Provable DI-QRNG protocols based on self-testing methodologies in preparation and measure scenario
Asmita Samanta, Arpita Maitra, Goutam Paul
TL;DR
This work advances device-independent quantum random number generation in prepare-and-measure settings by linking CHSH-based self-testing to Tavakoli et al.'s protocol and introducing a novel self-testing approach derived from a multi-party pseudo-telepathy game. It presents two DI-QRNG protocols, P and Q, with rigorous no-signalling-based device-independence proofs and entropy-based randomness guarantees, including a new measurement scheme that yields true randomness from specific qubit bases. The equivalence results unify different self-testing viewpoints (CHSH, Tavakoli, and G) into a single framework, while the PT-derived protocol offers a distinct route to DI-QRNG using only preparation and measurement without entanglement. Practical implications include potential commercial DI-QRNG implementations based on P&M setups, complemented by a comparative analysis against existing SQRNG and MQRNG schemes. The work thus broadens the toolkit for secure, device-independent randomness generation with explicit security guarantees.
Abstract
We present two Device Independent Quantum Random Number Generator (DI-QRNG) protocols using two self-testing methodologies in Preparation \& Measure (P\&M) scenario.
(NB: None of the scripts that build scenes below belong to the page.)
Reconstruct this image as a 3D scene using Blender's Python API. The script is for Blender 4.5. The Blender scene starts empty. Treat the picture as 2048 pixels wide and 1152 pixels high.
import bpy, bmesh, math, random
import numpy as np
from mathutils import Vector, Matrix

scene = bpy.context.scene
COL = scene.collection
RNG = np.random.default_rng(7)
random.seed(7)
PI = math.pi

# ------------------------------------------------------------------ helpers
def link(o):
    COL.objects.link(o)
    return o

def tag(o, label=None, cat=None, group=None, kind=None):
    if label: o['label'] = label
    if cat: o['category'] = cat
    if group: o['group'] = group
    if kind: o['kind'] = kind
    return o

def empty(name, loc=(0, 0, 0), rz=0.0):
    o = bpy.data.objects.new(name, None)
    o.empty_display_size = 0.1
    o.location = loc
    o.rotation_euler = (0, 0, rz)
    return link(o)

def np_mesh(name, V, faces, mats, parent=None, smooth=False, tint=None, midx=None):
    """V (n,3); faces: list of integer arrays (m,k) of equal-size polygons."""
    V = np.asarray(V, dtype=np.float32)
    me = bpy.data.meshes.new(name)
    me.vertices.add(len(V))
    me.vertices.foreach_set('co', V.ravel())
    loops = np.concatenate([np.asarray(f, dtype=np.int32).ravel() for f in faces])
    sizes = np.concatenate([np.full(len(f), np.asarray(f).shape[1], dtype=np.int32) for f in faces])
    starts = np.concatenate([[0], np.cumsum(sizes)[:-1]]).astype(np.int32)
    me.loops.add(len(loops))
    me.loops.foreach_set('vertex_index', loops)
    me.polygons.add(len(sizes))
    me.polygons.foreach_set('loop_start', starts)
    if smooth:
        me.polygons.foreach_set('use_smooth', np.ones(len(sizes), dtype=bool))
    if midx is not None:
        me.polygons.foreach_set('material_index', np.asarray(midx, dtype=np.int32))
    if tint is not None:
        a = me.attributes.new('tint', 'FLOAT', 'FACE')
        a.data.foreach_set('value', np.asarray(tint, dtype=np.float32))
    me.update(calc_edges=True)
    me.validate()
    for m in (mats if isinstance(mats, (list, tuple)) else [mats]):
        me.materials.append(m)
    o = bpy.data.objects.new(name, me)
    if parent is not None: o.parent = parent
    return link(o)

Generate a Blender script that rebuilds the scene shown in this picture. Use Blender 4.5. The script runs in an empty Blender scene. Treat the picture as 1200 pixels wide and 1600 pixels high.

These two methodologies are the variants of two well-known non-local games, namely, CHSH and pseudo-telepathy games, in P\&M framework. We exploit them as distinguishers in black-box settings to differentiate the classical and the quantum paradigms and hence to certify the Device Independence. The first self-test was proposed by Tavakoli et al. (Phys. Rev. A, 2018). We show that this is actually a P\&M variant of the CHSH game. Then based on this self-test, we design our first DI-QRNG protocol. We also propose a new self-testing methodology, which is the first of its kind that is reducible from pseudo-telepathy game in P\&M framework. Based on this new self-test, we design our second DI-QRNG protocol.